General Lane litters, and drinks coffee so viscous it looks like gravy:
There's a nicely illustrated, two-page epilogue drawn by Dustin Ngueyn, but it doesn't serve much of a purpose, other than filling up a few more pages, and thus perhaps helping to justify that $3.99 price tag (well, there's that, the thicker cover stock and the Lee/Snyder portion is 23 pages long rather than 20).
Having not actually read the first issue and having enjoyed this one just fine, I'm going to assume this one is an OK issue to start with. But then Superman comics, like Batman comics, are almost always safe to pick up and start reading whenever. Who doesn't know Superman and Batman and what their deals are?
If you were new to comics? This might not be an ideal gateway comic, but it wouldn't cause you to run away screaming either.

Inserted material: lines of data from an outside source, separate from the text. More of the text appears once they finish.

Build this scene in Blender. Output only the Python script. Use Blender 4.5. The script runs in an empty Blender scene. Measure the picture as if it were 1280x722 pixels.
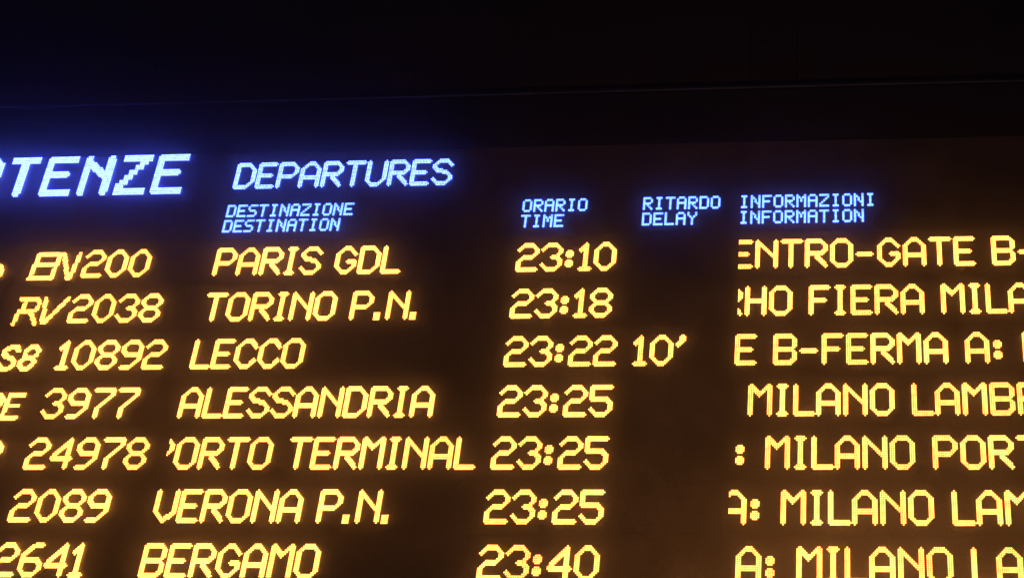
import bpy, bmesh, math, random
from mathutils import Matrix, Vector
random.seed(7)
scene = bpy.context.scene
U = 0.01                      # one LED pitch = 10 mm
ZO = 2.60                     # height of the board's reference line above the floor

# ------------------------------------------------------------------ camera, world, exposure
def W(x, y, d=0.0):
    """board coordinates (LED pitches right, up, out of the board) -> metres"""
    return Vector((x * U, -d * U, ZO + y * U))

cam = bpy.data.cameras.new('camera'); cam_ob = bpy.data.objects.new('camera', cam)
scene.collection.objects.link(cam_ob); scene.camera = cam_ob
right = Vector((0.998838, 0.0481904, 0.000616925))
up = Vector((0.0122472, -0.2661859, 0.9638439))
fwd = Vector((-0.0466122, 0.9627163, 0.2664668))
m = Matrix.Identity(4)
for i in range(3):
    m[i][0], m[i][1], m[i][2] = right[i], up[i], -fwd[i]
m.translation = W(74.3408, -97.2350, 335.7284)
cam_ob.matrix_world = m
cam.sensor_width = 36.0
cam.lens = 865.512 / 1280 * 36.0
cam.shift_x = (640 - 1036.606) / 1280
cam.clip_start = 0.02; cam.clip_end = 200

world = bpy.data.worlds.new('World'); scene.world = world; world.use_nodes = True
bg = world.node_tree.nodes['Background']
bg.inputs['Color'].default_value = (0.008, 0.009, 0.024, 1); bg.inputs['Strength'].default_value = 1.0

vs = scene.view_settings
vs.view_transform = 'Standard'; vs.look = 'None'; vs.gamma = 1.0; vs.exposure = 0.0
vs.use_curve_mapping = False
scene.cycles.use_denoising = True
scene.cycles.volume_bounces = 1
scene.cycles.max_bounces = 6
scene.cycles.filter_width = 1.35

# added warm fill lamp, unseen, low near the camera; lifts the board face's brown
ld = bpy.data.lights.new('added_warm_fill', 'AREA'); ld.shape = 'DISK'; ld.size = 0.6
ld.energy = 70; ld.color = (1.0, 0.34, 0.075); ld.spread = math.radians(130)
lo_ = bpy.data.objects.new('added_warm_fill', ld); scene.collection.objects.link(lo_)
lo_.location = (0.8, -3.0, -0.2)
lo_.rotation_euler = (Vector((0.0, 0, 0.4)) - Vector(lo_.location)).to_track_quat('-Z', 'Y').to_euler()

# ------------------------------------------------------------------ materials
def new_mat(name):
    mt = bpy.data.materials.new(name); mt.use_nodes = True
    nt = mt.node_tree; nt.nodes.clear()
    return mt, nt, nt.nodes.new('ShaderNodeOutputMaterial')

def surf_mat(name, col, rough, metal=0.0, scale=60.0, bump=0.15, vary=0.35):
    mt, nt, out = new_mat(name)
    b = nt.nodes.new('ShaderNodeBsdfPrincipled')
    tc = nt.nodes.new('ShaderNodeTexCoord')
    n = nt.nodes.new('ShaderNodeTexNoise'); n.inputs['Scale'].default_value = scale; n.inputs['Detail'].default_value = 5
    n2 = nt.nodes.new('ShaderNodeTexNoise'); n2.inputs['Scale'].default_value = 3.0; n2.inputs['Detail'].default_value = 3
    for q in (n, n2): nt.links.new(tc.outputs['Object'], q.inputs['Vector'])
    mx = nt.nodes.new('ShaderNodeMath'); mx.operation = 'MULTIPLY'
    nt.links.new(n.outputs['Fac'], mx.inputs[0]); nt.links.new(n2.outputs['Fac'], mx.inputs[1])
    cr = nt.nodes.new('ShaderNodeValToRGB')
    cr.color_ramp.elements[0].position = 0.12; cr.color_ramp.elements[1].position = 0.42
    cr.color_ramp.elements[0].color = (*[c * (1 - vary) for c in col], 1)
    cr.color_ramp.elements[1].color = (*[c * (1 + vary) for c in col], 1)
    nt.links.new(mx.outputs[0], cr.inputs['Fac']); nt.links.new(cr.outputs['Color'], b.inputs['Base Color'])
    b.inputs['Roughness'].default_value = rough; b.inputs['Metallic'].default_value = metal
    bp = nt.nodes.new('ShaderNodeBump'); bp.inputs['Strength'].default_value = bump; bp.inputs['Distance'].default_value = 0.002
    nt.links.new(n.outputs['Fac'], bp.inputs['Height']); nt.links.new(bp.outputs['Normal'], b.inputs['Normal'])
    nt.links.new(b.outputs['BSDF'], out.inputs['Surface'])
    return mt

def led_mat(name, col, spread=0.12):
    """a lit LED lens; lamps of one display differ a little in output"""
    mt, nt, out = new_mat(name)
    e = nt.nodes.new('ShaderNodeEmission'); e.inputs['Color'].default_value = (*[c / max(col) for c in col], 1)
    oi = nt.nodes.new('ShaderNodeObjectInfo')
    mr = nt.nodes.new('ShaderNodeMapRange')
    mr.inputs['To Min'].default_value = max(col) * (1 - spread); mr.inputs['To Max'].default_value = max(col) * (1 + spread)
    nt.links.new(oi.outputs['Random'], mr.inputs['Value'])
    # lamps of one letter are not quite equal either
    tc = nt.nodes.new('ShaderNodeTexCoord'); no = nt.nodes.new('ShaderNodeTexNoise')
    no.inputs['Scale'].default_value = 75.0; no.inputs['Detail'].default_value = 2.0
    m2 = nt.nodes.new('ShaderNodeMapRange')
    m2.inputs['From Min'].default_value = 0.3; m2.inputs['From Max'].default_value = 0.7
    m2.inputs['To Min'].default_value = 0.68; m2.inputs['To Max'].default_value = 1.3
    mu = nt.nodes.new('ShaderNodeMath'); mu.operation = 'MULTIPLY'
    nt.links.new(tc.outputs['Object'], no.inputs['Vector']); nt.links.new(no.outputs['Fac'], m2.inputs['Value'])
    nt.links.new(mr.outputs[0], mu.inputs[0]); nt.links.new(m2.outputs[0], mu.inputs[1])
    nt.links.new(mu.outputs[0], e.inputs['Strength'])
    nt.links.new(e.outputs[0], out.inputs['Surface'])
    return mt

AMBER = led_mat('amber_led', (5.4, 1.9, 0.34), 0.2)
WHITE = led_mat('white_led_large', (0.86, 1.35, 13.5), 0.05)
WHITE2 = led_mat('white_led_medium', (0.72, 1.22, 11.0), 0.05)
WHITE3 = led_mat('white_led_small', (0.46, 0.98, 7.0), 0.05)
FACE = surf_mat('matt_black_display_face', (0.03, 0.03, 0.03), 0.55, scale=90, vary=0.6)
FRAME = surf_mat('black_painted_frame', (0.009, 0.009, 0.010), 0.45, scale=40)
FASCIA = surf_mat('dark_grey_fascia', (0.009, 0.009, 0.010), 0.6, scale=25)
LIP = surf_mat('lip_with_blue_led_glow', (0.02, 0.035, 0.12), 0.5, 0.0, scale=30, vary=0.6)  # blue light of the heading LEDs is put into this base colour

# ------------------------------------------------------------------ mesh helpers
def link(name, me, mat, parent=None, loc=None, **props):
    o = bpy.data.objects.new(name, me); scene.collection.objects.link(o)
    if mat and not me.materials: me.materials.append(mat)
    if parent: o.parent = parent
    if loc is not None: o.location = loc
    for k, v in props.items(): o[k] = v
    return o

def box_mesh(name, x0, x1, y0, y1, d0, d1, bevel=0.0):
    """a box in board coordinates, d = distance out of the board"""
    bm = bmesh.new()
    bmesh.ops.create_cube(bm, size=1.0)
    for v in bm.verts:
        v.co = Vector(((x0 + (v.co.x + .5) * (x1 - x0)) * U, -(d0 + (v.co.y + .5) * (d1 - d0)) * U, (y0 + (v.co.z + .5) * (y1 - y0)) * U))
    if bevel:
        bmesh.ops.bevel(bm, geom=bm.edges[:], offset=bevel * U, segments=2, affect='EDGES')
    bmesh.ops.recalc_face_normals(bm, faces=bm.faces[:])
    me = bpy.data.meshes.new(name); bm.to_mesh(me); bm.free()
    return me

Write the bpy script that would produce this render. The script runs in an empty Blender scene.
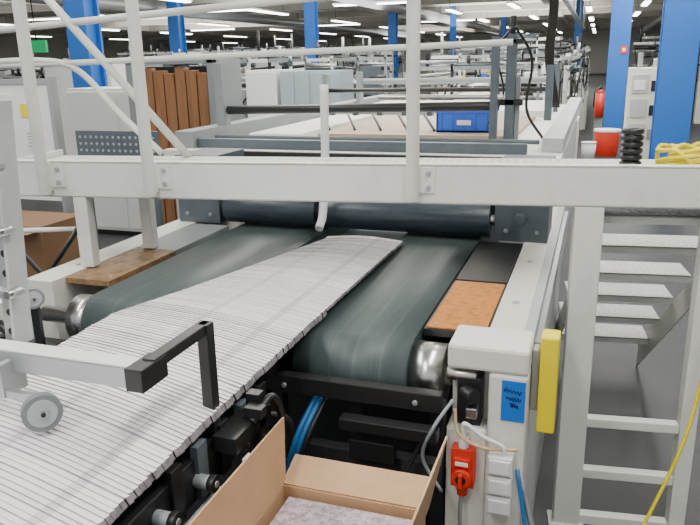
import bpy, bmesh, math, random
from mathutils import Vector, Matrix
random.seed(7)
COL=bpy.context.collection

# ------------------------------------------------------------------ materials
def mat(name,c,rough=.5,metal=0.0,c2=None,scale=6,bump=0.0,emit=0.0,dist=.5,stretch=None,spec=None,lo=.45,hi=.7):
    m=bpy.data.materials.new(name); m.use_nodes=True
    nt=m.node_tree; b=nt.nodes['Principled BSDF']
    b.inputs['Base Color'].default_value=(*c,1)
    b.inputs['Roughness'].default_value=rough
    b.inputs['Metallic'].default_value=metal
    if spec is not None: b.inputs['Specular IOR Level'].default_value=spec
    if emit:
        b.inputs['Emission Color'].default_value=(*c,1); b.inputs['Emission Strength'].default_value=emit
    if c2 or bump:
        tc=nt.nodes.new('ShaderNodeTexCoord'); mp=nt.nodes.new('ShaderNodeMapping')
        nt.links.new(tc.outputs['Object'],mp.inputs['Vector'])
        if stretch: mp.inputs['Scale'].default_value=stretch
        n=nt.nodes.new('ShaderNodeTexNoise'); n.inputs['Scale'].default_value=scale
        n.inputs['Detail'].default_value=6; n.inputs['Roughness'].default_value=.65
        nt.links.new(mp.outputs['Vector'],n.inputs['Vector'])
        if c2:
            r=nt.nodes.new('ShaderNodeValToRGB')
            r.color_ramp.elements[0].position=lo; r.color_ramp.elements[0].color=(*c,1)
            r.color_ramp.elements[1].position=hi; r.color_ramp.elements[1].color=(*c2,1)
            nt.links.new(n.outputs['Fac'],r.inputs['Fac']); nt.links.new(r.outputs['Color'],b.inputs['Base Color'])
        if bump:
            bp=nt.nodes.new('ShaderNodeBump'); bp.inputs['Strength'].default_value=bump
            bp.inputs['Distance'].default_value=.01
            nt.links.new(n.outputs['Fac'],bp.inputs['Height']); nt.links.new(bp.outputs['Normal'],b.inputs['Normal'])
    return m

def banded(name,base,band,positions,axis='X',rough=.5,fine=.5):
    m=mat(name,base,rough); nt=m.node_tree; b=nt.nodes['Principled BSDF']
    tc=nt.nodes.new('ShaderNodeTexCoord'); sp=nt.nodes.new('ShaderNodeSeparateXYZ')
    nt.links.new(tc.outputs['Object'],sp.inputs['Vector'])
    n=nt.nodes.new('ShaderNodeTexNoise'); n.inputs['Scale'].default_value=5; n.inputs['Detail'].default_value=8; n.inputs['Roughness'].default_value=.7
    mp=nt.nodes.new('ShaderNodeMapping'); mp.inputs['Scale'].default_value=(9,1,1)
    nt.links.new(tc.outputs['Object'],mp.inputs['Vector']); nt.links.new(mp.outputs['Vector'],n.inputs['Vector'])
    prev=None
    for p,w,k in positions:
        s=nt.nodes.new('ShaderNodeMath'); s.operation='COMPARE'; s.inputs[1].default_value=p; s.inputs[2].default_value=w
        nt.links.new(sp.outputs[axis],s.inputs[0])
        q=nt.nodes.new('ShaderNodeMath'); q.operation='MULTIPLY'; q.inputs[1].default_value=k
        nt.links.new(s.outputs[0],q.inputs[0])
        if prev is None: prev=q
        else:
            a=nt.nodes.new('ShaderNodeMath'); a.operation='ADD'; a.use_clamp=True
            nt.links.new(prev.outputs[0],a.inputs[0]); nt.links.new(q.outputs[0],a.inputs[1]); prev=a
    q=nt.nodes.new('ShaderNodeMath'); q.operation='MULTIPLY_ADD'; q.inputs[1].default_value=fine*2; q.inputs[2].default_value=-fine*.75; q.use_clamp=True
    nt.links.new(n.outputs['Fac'],q.inputs[0])
    a=nt.nodes.new('ShaderNodeMath'); a.operation='ADD'; a.use_clamp=True
    nt.links.new(prev.outputs[0],a.inputs[0]); nt.links.new(q.outputs[0],a.inputs[1])
    mx=nt.nodes.new('ShaderNodeMixRGB'); mx.inputs[1].default_value=(*base,1); mx.inputs[2].default_value=(*band,1)
    nt.links.new(a.outputs[0],mx.inputs[0]); nt.links.new(mx.outputs[0],b.inputs['Base Color'])
    return m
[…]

X-Men #2: I was more grateful than usual for the explanatory "Previously ..." paragraphs on the title page, as it clarified the nature of the villains and conflict from the previous issue, and why the climactic event — the one character I don't remember ever hearing of taking over the body of another character I don't remember ever hearing of — was being presented as something of a big deal.
That I needed a few paragraphs to catch up between the first and second issues of a new comic book series, a pause to explain to me what just happened in the first 20 pages or so before moving on to the next 20 pages or so, is itself something of an indictment of the series. Granted, I'm only a very-occasional reader of X-Men comics — I didn't realize Beast evolved into another new animal form until this issue, for example — but shouldn't it take a few issues before you start to lose your readers in continuity confusion?
I'm guessing the enormously warm reception this book has received is due in large part either to affection for the creators (Brian Wood writes, Olivier Coipel pencils, and Coipel and two other artists ink, while three colorists are involved), or to a big chunk of the sizable X-Men audience (and/or even more sizable potential X-Men audience) liking the idea of an all-female X-Men team ... or simply the particular characters chosen.
Because the comic is the very definition of nothing special; it's just a good, old-fashioned superhero fight comic, with a pre-existing villain returning to cause trouble in a different way than last time, and the various members of the team fighting an antagonist that means them harm.
The plot is generic, the dialogue standard, and Wood doesn't even seem particularly adept at juggling the characters — few get to say or do much of any interest in this issue, and Beast, who's not officially on the team (and is male), gets more panel time, more dialogue and plays a more active role in the plot than just about any of the women who appear on the covers.
It is really handsomely drawn, though, and it's certainly possible that the book's unpretentious insistence of being just another superhero comic is part of why so many folks seem to find it so charming. Here's an X-Men book that's not about Wolverine and Cyclops having philosophical differences or the fate of the mutant race, and maybe that's enough to separate it from the pack.
Given that the prose paragraphs at the beginning tell the story of the first issue more clearly than the first issue did, this is a perfectly fine jumping-on point. I think you'd need a pretty good background in the X-Men — at least a season or two of one of the cartoon shows — to know who the players are and what they're doing exactly, though. Rogue's and Kitty's actions don't make much sense if you don't know what their particular powers are, and especially how the latter's interact with technology.